Chechen Authorities Order NGOs Back to Grozny
Publication: North Caucasus Weekly Volume: 8 Issue: 32
Chechen government officials told representatives of more than 20 non-governmental organizations on August 2 that they had two weeks to move their regional headquarters to Grozny. According to Reuters, nearly 30 NGOs – among them international charities such as Medecins Sans Frontieres and World Vision – work in Chechnya, but because of security concerns and official restrictions on movement, many base their operations in neighboring Russian regions. “There is information that funds allocated for humanitarian needs are misused,” Ramzan Lechakhadzhiev, head of the external relations department of the Chechen presidential administration, told Reuters. “To stop this, all headquarters and warehouses should be located in Grozny. They should move here if they want to continue their work.” The news agency quoted the head of one NGO operating in Chechnya, who requested anonymity, as saying: “Moving offices, especially for big organizations in two weeks, is just not possible. I think a lot of organizations are thinking about moving to Grozny anyway, but they don’t want to feel like they’re being pressured…I’m a little bit unclear on what basis they could force such a move.”
Interfax on August 7 quoted Amnesty International Russia director Sergei Nikitin as saying: “It is not clear which section of the law the Chechen authorities have in mind in making this demand.” The news agency also quoted Rachel Denber, deputy director of Human Rights Watch’s Europe and Central Asia division, as saying that humanitarian organizations have a number of reasons for not wanting to be based inside Chechnya, concerns for security being among them. The website quoted an anonymous representative of another international NGO as saying: “They want to gather us all together so that it will be easier to control us.”
Svetlana Gannushkina, chairwoman of the “Grazhdanskoe sodeistvie” (Civil Assistance) Committee, said she considered the demand unlawful, adding that the question of where aid groups are to be located must be decided in conjunction with the federal authorities. Indeed, Interfax on August 8 quoted Ella Pamfilova, head of the Russian president’s council for the development of civil society institutions and human rights, as saying that the Chechen authorities have no right to demand that aid groups working in the republic relocate their offices and warehouses to Chechnya. “International humanitarian aid organizations must choose where to work by themselves,” she said. “It is their right. Of course, they could be asked to move to Chechnya and offered proper conditions for their work. But no administrative diktat is possible. Everything must comply with the law.”

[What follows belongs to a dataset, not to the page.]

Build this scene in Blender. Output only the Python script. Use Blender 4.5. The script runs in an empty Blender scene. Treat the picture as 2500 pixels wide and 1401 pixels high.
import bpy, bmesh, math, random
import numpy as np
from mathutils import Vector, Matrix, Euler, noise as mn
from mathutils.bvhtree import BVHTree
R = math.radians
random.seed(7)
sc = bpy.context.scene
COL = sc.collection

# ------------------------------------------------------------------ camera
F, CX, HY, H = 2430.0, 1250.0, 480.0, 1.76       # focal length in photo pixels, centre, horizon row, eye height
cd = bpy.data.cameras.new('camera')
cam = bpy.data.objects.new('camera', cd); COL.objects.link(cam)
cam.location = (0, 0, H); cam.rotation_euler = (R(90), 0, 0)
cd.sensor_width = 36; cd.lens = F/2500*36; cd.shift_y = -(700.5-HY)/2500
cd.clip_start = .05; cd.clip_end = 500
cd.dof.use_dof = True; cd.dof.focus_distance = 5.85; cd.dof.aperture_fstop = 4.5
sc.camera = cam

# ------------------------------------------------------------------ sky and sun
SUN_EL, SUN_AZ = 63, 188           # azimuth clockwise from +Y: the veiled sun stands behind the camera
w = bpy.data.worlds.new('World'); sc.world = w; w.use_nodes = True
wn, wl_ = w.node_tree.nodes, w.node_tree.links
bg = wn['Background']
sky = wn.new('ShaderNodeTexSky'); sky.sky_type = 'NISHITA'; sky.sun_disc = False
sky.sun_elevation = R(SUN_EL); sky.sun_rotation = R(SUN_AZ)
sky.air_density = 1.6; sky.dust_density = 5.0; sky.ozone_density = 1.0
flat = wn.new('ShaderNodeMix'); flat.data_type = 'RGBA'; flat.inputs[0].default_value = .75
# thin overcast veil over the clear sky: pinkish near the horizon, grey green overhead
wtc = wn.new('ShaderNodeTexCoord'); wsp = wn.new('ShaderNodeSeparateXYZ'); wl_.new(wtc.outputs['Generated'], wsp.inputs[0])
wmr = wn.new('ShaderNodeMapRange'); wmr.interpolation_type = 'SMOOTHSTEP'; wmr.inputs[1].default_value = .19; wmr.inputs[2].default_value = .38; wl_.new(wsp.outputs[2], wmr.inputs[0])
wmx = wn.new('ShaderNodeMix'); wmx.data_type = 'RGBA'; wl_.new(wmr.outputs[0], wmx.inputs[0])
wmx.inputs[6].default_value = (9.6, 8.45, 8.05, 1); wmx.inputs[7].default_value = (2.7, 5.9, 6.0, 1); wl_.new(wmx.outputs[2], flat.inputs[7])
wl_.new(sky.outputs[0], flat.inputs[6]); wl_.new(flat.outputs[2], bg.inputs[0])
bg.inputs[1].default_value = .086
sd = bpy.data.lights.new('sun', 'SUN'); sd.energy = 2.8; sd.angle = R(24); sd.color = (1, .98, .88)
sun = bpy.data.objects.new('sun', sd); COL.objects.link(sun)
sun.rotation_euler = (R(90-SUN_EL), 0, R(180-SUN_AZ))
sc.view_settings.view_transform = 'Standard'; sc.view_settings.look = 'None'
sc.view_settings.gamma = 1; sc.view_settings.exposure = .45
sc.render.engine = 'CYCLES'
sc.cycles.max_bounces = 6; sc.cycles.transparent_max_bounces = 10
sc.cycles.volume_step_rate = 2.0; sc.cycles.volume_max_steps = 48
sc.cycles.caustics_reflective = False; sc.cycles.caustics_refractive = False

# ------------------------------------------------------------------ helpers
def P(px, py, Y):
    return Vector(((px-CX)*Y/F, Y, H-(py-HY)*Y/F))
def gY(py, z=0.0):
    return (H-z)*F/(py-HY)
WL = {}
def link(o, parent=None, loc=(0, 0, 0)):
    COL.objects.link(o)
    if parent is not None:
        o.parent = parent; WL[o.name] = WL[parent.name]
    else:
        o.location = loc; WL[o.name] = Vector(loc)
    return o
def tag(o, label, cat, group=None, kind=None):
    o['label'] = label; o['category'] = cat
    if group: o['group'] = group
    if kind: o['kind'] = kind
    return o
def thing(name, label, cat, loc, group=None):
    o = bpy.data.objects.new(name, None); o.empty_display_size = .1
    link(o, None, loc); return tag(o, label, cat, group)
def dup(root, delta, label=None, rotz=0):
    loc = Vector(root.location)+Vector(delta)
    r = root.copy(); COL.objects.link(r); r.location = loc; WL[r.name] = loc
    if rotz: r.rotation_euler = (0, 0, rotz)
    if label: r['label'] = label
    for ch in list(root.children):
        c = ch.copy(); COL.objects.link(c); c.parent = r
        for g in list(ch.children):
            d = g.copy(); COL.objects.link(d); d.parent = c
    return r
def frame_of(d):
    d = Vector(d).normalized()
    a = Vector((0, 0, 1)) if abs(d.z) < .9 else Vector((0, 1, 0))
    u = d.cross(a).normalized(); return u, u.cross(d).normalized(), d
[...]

Chechen President Ramzan Kadyrov, meanwhile, told Interfax: “We are not dictating our terms. Nothing of the kind. However, if humanitarian aid organizations want to help Chechnya and the Chechen people to overcome the current serious economic problems quickly, we must work hand in hand. I have instructed Deputy Prime Minister Lema Magomadov, who is responsible for social welfare, to inform international humanitarian aid organizations that they should move their offices and warehouses to Grozny.”